Cassell's French Dictionary
It's not the best dictionary in the world, but it's good enough. The chart of irregular verbs in the back, greatly hyped by my teacher, really is a great thing. If you're just reading, it should basically meet your needs, but I wouldn't rely on it for translation work intended for public consumption. For that, you really need to move up to this beast:
Harper Collins Robert Unabridged French Dictionary
I'm torn about whether the idioms are better laid out in this or in the Cassells. The Robert categorizes them, but sometimes it's quicker to have them alphabetized, as in the Cassells.

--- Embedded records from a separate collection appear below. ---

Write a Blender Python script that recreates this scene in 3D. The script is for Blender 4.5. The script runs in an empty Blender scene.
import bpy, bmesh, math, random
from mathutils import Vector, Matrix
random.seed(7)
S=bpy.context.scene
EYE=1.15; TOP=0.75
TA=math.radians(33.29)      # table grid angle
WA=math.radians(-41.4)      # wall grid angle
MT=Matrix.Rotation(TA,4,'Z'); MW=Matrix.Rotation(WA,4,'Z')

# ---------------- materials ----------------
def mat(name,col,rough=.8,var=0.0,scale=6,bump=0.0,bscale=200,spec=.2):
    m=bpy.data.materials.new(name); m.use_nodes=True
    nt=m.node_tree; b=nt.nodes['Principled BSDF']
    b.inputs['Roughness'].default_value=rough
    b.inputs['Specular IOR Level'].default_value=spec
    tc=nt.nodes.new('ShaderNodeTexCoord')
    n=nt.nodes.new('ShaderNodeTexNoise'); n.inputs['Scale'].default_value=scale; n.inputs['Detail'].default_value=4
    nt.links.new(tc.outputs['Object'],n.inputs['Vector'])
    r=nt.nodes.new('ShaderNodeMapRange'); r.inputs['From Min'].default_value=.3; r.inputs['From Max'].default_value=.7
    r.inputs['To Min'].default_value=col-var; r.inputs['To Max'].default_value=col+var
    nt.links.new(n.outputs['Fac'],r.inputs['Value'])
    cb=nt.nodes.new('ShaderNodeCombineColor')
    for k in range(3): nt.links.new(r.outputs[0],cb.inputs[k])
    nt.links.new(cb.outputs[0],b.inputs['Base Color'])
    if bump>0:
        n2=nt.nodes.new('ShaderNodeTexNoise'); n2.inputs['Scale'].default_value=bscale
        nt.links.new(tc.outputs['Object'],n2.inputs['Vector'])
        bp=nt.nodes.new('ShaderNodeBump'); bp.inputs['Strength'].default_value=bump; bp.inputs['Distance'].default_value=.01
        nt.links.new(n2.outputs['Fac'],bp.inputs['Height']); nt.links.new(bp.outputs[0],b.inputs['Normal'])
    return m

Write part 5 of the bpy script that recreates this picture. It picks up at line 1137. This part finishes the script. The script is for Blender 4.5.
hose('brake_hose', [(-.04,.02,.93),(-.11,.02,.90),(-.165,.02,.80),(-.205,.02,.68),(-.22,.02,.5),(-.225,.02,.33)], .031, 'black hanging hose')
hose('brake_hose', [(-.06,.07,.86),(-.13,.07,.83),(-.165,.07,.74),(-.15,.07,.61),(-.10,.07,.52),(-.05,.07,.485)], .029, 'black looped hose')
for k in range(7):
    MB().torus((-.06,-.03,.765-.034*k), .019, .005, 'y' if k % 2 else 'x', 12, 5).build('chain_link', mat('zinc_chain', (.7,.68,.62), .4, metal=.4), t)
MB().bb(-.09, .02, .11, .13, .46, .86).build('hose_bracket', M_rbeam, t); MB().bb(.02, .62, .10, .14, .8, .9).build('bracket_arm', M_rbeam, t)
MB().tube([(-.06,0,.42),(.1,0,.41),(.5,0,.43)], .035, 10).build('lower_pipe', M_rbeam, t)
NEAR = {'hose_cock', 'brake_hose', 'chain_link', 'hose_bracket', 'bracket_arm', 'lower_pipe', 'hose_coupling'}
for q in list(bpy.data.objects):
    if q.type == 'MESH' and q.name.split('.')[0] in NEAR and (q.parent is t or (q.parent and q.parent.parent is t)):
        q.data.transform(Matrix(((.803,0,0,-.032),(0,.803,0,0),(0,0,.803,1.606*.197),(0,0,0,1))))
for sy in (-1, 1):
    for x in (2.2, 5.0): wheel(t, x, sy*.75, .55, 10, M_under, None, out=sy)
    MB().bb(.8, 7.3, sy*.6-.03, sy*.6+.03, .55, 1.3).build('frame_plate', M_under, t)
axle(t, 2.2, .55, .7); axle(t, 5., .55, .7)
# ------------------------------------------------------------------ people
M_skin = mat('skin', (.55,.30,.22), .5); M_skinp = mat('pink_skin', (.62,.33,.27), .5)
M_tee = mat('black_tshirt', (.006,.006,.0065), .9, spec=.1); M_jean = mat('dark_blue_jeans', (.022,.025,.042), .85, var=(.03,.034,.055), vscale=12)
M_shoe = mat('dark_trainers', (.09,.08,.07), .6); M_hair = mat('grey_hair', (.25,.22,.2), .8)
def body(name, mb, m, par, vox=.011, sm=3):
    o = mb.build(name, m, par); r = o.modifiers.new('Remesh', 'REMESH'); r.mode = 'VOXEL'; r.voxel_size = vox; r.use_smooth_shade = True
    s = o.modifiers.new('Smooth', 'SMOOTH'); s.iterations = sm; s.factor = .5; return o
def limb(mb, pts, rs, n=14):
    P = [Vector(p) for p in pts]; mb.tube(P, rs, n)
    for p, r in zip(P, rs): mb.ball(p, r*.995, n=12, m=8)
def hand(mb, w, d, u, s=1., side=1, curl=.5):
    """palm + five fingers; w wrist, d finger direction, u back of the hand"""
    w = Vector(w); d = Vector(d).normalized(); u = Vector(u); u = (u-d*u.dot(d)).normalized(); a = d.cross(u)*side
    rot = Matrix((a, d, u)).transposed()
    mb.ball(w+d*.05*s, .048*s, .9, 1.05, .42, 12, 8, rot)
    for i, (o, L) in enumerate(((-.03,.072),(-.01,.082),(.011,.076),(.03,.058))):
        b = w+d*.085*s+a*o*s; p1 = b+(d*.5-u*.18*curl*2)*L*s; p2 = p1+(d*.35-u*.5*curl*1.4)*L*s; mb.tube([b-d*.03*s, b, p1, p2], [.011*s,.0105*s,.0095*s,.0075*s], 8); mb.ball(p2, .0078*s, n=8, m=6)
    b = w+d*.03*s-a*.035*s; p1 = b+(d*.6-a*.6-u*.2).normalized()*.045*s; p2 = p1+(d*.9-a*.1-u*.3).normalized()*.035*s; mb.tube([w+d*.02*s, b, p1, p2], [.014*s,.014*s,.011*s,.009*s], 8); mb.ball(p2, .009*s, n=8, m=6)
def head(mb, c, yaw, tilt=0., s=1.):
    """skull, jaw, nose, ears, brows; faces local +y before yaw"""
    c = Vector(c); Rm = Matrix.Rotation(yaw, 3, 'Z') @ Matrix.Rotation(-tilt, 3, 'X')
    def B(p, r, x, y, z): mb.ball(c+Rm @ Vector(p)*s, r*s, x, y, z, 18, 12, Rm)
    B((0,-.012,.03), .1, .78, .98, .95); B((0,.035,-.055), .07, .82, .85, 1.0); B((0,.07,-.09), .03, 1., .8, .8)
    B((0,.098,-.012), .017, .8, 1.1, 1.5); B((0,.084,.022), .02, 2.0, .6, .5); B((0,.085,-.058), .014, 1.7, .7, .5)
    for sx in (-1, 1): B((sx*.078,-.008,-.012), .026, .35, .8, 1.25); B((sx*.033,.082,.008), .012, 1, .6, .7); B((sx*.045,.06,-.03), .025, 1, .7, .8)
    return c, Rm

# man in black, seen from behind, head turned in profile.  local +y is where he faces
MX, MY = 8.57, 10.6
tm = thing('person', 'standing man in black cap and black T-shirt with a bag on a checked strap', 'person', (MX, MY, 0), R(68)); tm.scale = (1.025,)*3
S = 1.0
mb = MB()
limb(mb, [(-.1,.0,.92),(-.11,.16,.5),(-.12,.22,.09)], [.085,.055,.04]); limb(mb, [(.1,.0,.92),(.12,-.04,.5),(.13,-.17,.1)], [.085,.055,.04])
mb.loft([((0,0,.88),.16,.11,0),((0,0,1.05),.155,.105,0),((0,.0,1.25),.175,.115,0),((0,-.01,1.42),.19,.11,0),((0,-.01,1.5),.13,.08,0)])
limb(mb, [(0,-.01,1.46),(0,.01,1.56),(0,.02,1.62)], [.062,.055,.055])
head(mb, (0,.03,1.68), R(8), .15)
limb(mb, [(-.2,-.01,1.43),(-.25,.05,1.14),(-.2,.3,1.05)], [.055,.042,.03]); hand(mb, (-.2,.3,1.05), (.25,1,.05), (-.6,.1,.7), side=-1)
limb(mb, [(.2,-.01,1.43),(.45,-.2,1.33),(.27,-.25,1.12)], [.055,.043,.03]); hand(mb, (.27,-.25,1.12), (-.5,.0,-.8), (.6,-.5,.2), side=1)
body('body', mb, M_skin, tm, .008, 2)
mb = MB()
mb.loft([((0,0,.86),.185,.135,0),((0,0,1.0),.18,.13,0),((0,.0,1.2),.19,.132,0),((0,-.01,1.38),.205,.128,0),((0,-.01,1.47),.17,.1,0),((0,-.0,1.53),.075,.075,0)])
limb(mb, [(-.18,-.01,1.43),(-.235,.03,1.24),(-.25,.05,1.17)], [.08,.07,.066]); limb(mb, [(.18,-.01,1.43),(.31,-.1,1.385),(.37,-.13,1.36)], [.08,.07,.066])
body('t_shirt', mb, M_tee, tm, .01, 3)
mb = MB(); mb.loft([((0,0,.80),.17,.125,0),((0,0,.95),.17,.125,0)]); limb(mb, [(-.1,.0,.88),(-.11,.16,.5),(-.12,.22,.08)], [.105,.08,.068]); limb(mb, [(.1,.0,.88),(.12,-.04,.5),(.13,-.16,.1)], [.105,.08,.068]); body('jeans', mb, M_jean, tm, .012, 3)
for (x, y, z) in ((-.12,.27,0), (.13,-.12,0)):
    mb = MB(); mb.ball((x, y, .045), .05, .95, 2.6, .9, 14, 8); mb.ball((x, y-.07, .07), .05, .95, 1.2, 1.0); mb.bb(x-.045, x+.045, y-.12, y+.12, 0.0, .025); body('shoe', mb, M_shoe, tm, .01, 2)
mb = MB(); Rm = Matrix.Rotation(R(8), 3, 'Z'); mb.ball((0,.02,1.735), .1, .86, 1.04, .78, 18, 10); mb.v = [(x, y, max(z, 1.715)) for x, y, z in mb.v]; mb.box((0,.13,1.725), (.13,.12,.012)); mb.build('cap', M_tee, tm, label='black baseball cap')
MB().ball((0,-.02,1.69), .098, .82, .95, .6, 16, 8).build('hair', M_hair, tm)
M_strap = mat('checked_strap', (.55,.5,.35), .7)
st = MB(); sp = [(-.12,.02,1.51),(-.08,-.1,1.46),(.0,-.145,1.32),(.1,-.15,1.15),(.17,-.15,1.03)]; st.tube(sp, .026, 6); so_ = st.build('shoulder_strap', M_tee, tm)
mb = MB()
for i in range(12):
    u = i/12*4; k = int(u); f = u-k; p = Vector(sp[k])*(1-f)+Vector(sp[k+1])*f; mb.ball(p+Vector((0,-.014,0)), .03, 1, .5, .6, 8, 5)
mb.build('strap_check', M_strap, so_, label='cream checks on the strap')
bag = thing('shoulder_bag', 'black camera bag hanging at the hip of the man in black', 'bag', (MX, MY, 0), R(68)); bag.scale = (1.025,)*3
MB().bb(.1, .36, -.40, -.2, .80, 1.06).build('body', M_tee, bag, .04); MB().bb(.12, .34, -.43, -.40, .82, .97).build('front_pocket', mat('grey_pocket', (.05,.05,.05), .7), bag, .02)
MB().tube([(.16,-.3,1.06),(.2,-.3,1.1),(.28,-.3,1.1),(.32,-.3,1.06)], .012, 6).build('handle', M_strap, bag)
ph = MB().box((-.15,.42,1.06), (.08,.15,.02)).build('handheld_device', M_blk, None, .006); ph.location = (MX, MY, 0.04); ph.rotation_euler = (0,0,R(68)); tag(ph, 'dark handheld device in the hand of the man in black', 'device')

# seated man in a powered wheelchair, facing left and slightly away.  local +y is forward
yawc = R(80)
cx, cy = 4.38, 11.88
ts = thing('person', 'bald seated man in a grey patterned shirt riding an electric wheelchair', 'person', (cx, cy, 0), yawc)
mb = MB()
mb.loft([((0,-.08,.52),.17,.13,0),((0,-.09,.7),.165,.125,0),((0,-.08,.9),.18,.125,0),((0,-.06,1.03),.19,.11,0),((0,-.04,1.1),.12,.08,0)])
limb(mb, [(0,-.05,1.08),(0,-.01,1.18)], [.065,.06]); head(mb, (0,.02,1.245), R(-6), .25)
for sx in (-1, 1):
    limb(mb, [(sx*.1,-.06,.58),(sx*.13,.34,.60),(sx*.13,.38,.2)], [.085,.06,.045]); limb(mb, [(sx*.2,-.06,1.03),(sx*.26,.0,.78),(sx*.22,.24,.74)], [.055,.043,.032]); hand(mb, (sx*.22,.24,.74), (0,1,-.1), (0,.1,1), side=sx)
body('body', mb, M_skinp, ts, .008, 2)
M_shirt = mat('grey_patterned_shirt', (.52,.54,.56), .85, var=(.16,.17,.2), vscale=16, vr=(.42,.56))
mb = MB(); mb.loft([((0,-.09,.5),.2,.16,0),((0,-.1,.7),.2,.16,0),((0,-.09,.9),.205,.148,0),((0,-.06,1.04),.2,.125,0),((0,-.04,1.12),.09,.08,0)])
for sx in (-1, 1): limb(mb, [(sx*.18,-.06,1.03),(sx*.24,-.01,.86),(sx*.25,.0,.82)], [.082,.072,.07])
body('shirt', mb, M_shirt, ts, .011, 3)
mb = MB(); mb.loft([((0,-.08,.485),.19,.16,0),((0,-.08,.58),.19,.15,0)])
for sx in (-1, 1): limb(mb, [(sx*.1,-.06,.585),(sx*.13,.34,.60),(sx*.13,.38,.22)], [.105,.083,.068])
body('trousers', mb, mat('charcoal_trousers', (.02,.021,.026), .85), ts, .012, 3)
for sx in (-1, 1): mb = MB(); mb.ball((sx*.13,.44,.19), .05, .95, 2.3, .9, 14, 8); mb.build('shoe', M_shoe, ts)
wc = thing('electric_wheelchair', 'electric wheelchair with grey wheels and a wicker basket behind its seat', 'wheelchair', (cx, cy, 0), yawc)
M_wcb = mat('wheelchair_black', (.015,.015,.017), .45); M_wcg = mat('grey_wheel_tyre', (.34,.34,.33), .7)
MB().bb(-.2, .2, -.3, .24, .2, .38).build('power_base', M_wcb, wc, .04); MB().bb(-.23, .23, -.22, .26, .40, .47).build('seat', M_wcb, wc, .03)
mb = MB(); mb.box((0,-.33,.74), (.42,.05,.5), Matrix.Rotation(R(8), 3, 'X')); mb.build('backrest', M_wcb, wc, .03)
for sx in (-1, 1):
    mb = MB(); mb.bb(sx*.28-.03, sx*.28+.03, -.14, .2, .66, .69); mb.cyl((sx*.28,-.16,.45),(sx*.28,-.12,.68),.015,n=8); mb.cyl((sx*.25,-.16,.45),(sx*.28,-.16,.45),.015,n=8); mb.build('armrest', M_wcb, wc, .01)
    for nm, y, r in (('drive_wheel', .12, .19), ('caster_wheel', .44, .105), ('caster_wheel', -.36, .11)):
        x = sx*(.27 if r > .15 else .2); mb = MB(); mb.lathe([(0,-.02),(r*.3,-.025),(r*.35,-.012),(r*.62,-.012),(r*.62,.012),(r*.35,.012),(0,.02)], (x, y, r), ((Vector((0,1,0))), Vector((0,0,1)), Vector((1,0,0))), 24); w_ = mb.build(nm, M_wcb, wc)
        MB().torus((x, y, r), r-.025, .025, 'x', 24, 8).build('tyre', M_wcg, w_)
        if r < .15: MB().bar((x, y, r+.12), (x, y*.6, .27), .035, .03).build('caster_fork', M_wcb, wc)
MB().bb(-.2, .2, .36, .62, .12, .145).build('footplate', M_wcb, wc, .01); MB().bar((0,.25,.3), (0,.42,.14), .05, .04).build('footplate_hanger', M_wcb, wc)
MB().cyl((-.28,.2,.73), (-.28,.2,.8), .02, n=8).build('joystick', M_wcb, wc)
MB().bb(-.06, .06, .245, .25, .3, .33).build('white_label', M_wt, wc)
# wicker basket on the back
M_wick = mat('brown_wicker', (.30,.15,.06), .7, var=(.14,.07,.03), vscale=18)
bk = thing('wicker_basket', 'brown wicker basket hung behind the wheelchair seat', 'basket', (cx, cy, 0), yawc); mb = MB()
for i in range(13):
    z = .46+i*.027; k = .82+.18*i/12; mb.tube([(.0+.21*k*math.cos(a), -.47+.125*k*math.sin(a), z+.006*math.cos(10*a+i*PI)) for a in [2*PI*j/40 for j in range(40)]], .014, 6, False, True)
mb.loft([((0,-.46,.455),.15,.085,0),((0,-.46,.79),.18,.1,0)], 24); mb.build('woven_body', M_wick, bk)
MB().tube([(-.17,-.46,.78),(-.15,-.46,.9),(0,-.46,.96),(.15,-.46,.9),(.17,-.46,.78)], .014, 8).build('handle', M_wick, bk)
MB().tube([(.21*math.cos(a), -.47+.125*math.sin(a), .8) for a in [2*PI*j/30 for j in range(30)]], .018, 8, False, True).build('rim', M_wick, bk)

Alain Badiou, Manifeste pour la philosophie
The real key, once you get the infrastructure in place, is to set aside some time each day -- even as little as a half hour -- to actually read French. Neither an exercise book nor a class can achieve this task for you. The Badiou isn't the text I initially used, but it's relatively short and easy to read. Badiou's French as such isn't difficult (as in overly idiomatic), even if the ideas he is working with are, so his shorter works in general seem like a good first stop for reading material -- plus, you'll be on the cutting edge of contemporary philosophy. I tried to use Bergson's book on religion at first, and that was just a bitch for some reason, so I don't recommend that. Late Derrida is probably a good choice, too, because he stopped being so aggressively complex in his writing style.
And now, I ask the Internet at large: Is there a similarly useful text for "Reading Italian"? I was thinking of doing Italian this summer. Hopefully it will go a little more quickly since I have a pretty firm grip on French and still have some vestigial Spanish floating around in the back of my mind. If there isn't a good Italian book out there that meets my needs (and I wouldn't be surprised if there wasn't, actually), I'll just do German instead, but German kind of scares me, to be honest.
Or maybe I'll just ditch the whole thing and play the latest Grand Theft Auto every night instead.